Law Shield supports Ohioans for Concealed Carry (OFCC), a gun-advocacy group has sued the city of Cleveland because the city adopted new gun-control ordinances — despite a 2010 Ohio Supreme Court ruling that state gun laws preempt and overrule local ordinances.
In the suit filed in Cuyahoga County Common Pleas Court, OFCC’s complaint argues that state law prohibits local officials from making their own gun laws. The Ohio Supreme Court has already told the city that state statutes nullify local gun restrictions. OFCC wants an injunction against the city from enforcing the new laws.
In 2007 the Ohio Legislature adopted Ohio Revised Code 9.68, a statewide comprehensive approach to uniformly standardizing firearms laws across the state. One year later the Ohio Supreme Court decided in Ohioans For Concealed Carry v. City of Clyde that the statute was a general law and prevailed in a home-rule challenge — that is, localities couldn’t make their own gun laws.
In 2010, the City of Cleveland challenged R.C. 9.68 again in Cleveland v. State and the court again upheld the law stating, “R.C. 9.68 is a general law that displaced municipal firearm ordinances and does not unconstitutionally infringe on municipal home rule authority.”

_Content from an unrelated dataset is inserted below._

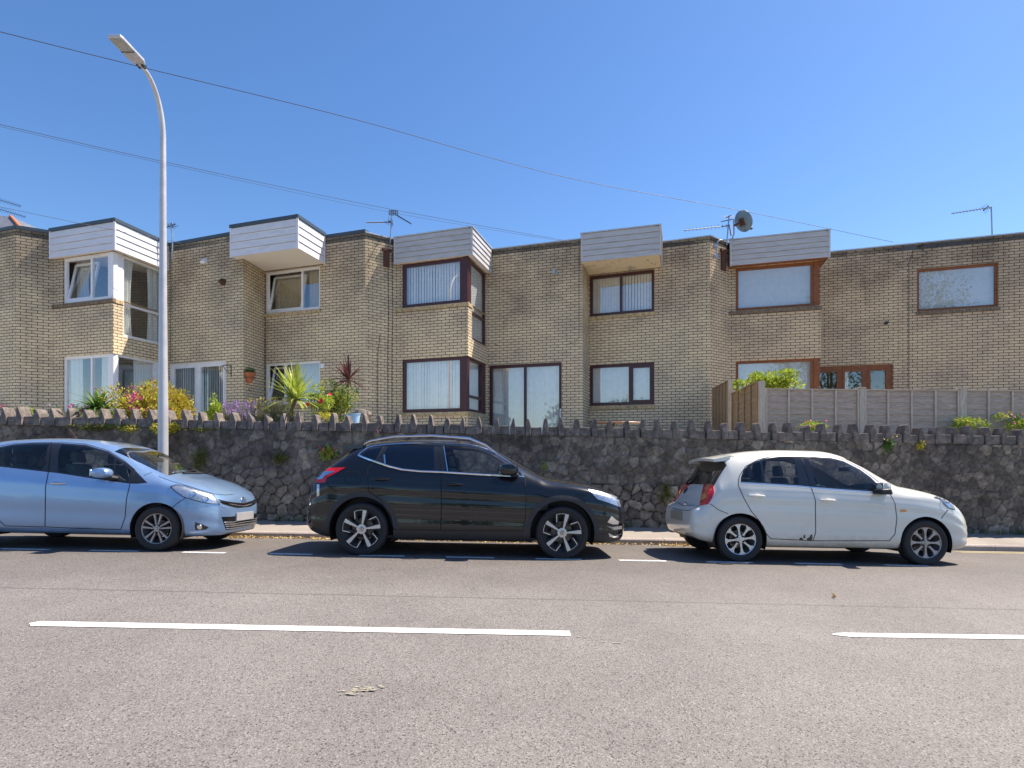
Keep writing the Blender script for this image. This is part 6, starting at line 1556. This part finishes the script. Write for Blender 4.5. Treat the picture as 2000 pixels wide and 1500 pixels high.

Upon cursory review, this seems cut and dried to us. Cleveland ignored state law and enacted its own regulations, including requirements that “gun offenders” register with the city’s safety department, that citizens must report a lost or stolen gun to police, and that private sellers must report firearms transactions to authorities.
But, as always, the courts will decide the matter.